Both Cote and Bigman agree that UConn’s rigorous nationally accredited curriculum played a vital role in equipping them with career competencies for effective legal practice.

“What is less obvious is how wonderful journalism is for the students who are like me, who can’t say that they know what they want out of their careers,” explains Cote. “A journalist’s training prepares them well for legal work. The ability to connect to a stranger and tell their story in a compelling, persuasive way is an invaluable skill to lawyering,”

Cote also recommended the Department of Journalism’s news writing courses, quoting a book by Supreme Court Justices Scalia and Garner, which says lawyers “possess only one tool to convey their thoughts: language. They must acquire and hone the finest, most effective version of that tool available. They must love words and use them exactly. Cultivating an appealing prose style and broad vocabulary is a ‘lifelong project, and you may as well begin [it] at once’.”

“Students who go on to join a journal in law school will assuredly encounter pages upon pages of dull, uninspired academic writing,” Cote noted. “Taking writing classes as an undergraduate will give them a leg up on their peers and help make the pieces published by their journals actually readable.”

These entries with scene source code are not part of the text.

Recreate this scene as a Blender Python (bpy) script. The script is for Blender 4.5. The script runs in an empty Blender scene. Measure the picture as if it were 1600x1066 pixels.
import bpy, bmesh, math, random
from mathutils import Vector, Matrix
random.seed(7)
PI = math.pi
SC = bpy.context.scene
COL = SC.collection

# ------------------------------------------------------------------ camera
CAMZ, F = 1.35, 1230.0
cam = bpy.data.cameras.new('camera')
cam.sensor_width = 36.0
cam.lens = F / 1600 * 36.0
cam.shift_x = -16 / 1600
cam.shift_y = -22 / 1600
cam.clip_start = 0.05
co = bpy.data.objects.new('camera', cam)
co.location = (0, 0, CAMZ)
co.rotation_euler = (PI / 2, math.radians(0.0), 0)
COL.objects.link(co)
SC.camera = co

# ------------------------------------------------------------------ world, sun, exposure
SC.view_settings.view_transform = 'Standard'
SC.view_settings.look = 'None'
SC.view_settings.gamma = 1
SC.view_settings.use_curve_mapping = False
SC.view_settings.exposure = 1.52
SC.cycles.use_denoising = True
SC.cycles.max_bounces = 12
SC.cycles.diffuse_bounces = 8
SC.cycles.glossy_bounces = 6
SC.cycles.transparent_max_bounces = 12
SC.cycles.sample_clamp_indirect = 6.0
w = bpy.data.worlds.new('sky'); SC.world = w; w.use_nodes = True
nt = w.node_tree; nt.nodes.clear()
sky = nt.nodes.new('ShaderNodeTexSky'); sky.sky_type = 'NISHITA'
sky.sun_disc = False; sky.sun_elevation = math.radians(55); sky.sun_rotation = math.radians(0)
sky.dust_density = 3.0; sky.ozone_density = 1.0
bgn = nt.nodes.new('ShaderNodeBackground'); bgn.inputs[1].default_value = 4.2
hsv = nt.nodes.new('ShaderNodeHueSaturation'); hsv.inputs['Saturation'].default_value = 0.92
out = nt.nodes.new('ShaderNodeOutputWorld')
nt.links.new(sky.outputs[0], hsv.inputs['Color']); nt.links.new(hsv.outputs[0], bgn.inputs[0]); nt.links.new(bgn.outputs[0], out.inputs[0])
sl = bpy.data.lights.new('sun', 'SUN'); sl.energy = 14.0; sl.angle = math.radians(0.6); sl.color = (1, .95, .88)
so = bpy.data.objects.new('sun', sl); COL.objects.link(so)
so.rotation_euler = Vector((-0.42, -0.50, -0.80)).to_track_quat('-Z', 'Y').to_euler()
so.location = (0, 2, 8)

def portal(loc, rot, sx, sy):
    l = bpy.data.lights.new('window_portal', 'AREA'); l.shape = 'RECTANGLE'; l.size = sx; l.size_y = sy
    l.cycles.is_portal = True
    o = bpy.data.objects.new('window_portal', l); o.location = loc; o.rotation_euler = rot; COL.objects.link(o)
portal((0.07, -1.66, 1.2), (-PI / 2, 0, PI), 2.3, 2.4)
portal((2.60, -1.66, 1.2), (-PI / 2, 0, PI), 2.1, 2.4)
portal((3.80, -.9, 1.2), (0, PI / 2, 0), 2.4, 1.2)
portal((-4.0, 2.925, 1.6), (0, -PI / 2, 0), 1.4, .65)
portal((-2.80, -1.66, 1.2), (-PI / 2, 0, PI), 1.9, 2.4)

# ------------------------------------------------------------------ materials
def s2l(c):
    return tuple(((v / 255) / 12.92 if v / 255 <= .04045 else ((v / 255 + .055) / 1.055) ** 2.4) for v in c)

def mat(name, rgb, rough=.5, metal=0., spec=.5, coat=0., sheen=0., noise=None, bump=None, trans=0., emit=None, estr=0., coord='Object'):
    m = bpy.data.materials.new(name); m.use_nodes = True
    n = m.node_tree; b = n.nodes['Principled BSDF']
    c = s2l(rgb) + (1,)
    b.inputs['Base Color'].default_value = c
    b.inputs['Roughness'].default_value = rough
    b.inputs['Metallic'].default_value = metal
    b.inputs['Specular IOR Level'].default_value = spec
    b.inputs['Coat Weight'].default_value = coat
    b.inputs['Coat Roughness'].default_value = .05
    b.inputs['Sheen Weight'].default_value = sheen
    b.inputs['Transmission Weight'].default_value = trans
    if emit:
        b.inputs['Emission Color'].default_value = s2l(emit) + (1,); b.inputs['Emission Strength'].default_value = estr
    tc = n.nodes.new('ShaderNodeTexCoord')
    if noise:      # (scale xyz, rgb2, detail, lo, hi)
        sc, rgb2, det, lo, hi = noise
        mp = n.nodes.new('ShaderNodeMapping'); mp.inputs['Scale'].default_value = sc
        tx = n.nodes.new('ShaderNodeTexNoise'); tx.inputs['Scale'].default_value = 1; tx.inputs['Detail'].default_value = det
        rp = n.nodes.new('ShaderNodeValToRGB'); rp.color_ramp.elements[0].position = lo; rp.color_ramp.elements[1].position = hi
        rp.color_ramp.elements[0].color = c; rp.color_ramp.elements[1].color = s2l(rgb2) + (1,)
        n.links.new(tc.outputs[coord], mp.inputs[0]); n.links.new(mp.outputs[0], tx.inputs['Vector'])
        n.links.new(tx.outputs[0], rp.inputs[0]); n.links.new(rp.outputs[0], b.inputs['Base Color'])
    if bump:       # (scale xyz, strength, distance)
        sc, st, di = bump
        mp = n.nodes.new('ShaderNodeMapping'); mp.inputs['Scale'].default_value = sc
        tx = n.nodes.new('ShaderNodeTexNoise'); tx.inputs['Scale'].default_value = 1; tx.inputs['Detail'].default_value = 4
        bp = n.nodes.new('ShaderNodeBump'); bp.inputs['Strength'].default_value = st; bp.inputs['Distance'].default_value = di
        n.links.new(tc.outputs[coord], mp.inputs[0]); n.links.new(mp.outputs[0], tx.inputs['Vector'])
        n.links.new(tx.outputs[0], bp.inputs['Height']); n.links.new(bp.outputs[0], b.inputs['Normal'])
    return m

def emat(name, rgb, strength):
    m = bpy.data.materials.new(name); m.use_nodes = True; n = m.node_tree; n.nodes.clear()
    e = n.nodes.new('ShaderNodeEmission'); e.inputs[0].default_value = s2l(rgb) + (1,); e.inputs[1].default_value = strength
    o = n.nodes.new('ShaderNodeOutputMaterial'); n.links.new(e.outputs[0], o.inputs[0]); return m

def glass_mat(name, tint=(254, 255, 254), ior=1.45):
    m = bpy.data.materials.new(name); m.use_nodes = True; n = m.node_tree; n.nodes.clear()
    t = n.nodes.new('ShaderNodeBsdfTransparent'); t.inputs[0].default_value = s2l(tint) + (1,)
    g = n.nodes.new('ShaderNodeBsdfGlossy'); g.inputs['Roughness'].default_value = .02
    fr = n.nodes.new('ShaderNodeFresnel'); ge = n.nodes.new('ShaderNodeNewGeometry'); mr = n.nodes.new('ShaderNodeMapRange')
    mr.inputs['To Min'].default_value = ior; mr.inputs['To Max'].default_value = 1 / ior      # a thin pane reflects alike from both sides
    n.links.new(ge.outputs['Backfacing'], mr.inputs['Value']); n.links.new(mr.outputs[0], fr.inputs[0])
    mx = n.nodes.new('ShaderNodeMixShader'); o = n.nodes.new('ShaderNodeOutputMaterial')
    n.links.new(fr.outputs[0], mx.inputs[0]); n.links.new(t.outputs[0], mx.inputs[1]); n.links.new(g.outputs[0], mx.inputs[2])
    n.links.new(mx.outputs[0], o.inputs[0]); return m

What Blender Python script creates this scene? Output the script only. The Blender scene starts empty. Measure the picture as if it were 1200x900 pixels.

Transitioning to law can be a natural progression for J-majors seeking a different avenue for public service.

“I knew I wanted to do something that helped people,” says Sydney Mazur ’19 (CLAS), an attorney-at-law at Litchfield Cavo in Simsbury, Connecticut. “It definitely helps not being afraid to ask questions and to have that kind of passion or fuel within you to want to know … getting into the nitty-gritty of what’s going on, and you have to be fast enough in your mind to think of a follow-up question. So, I think journalism at UConn prepared me.”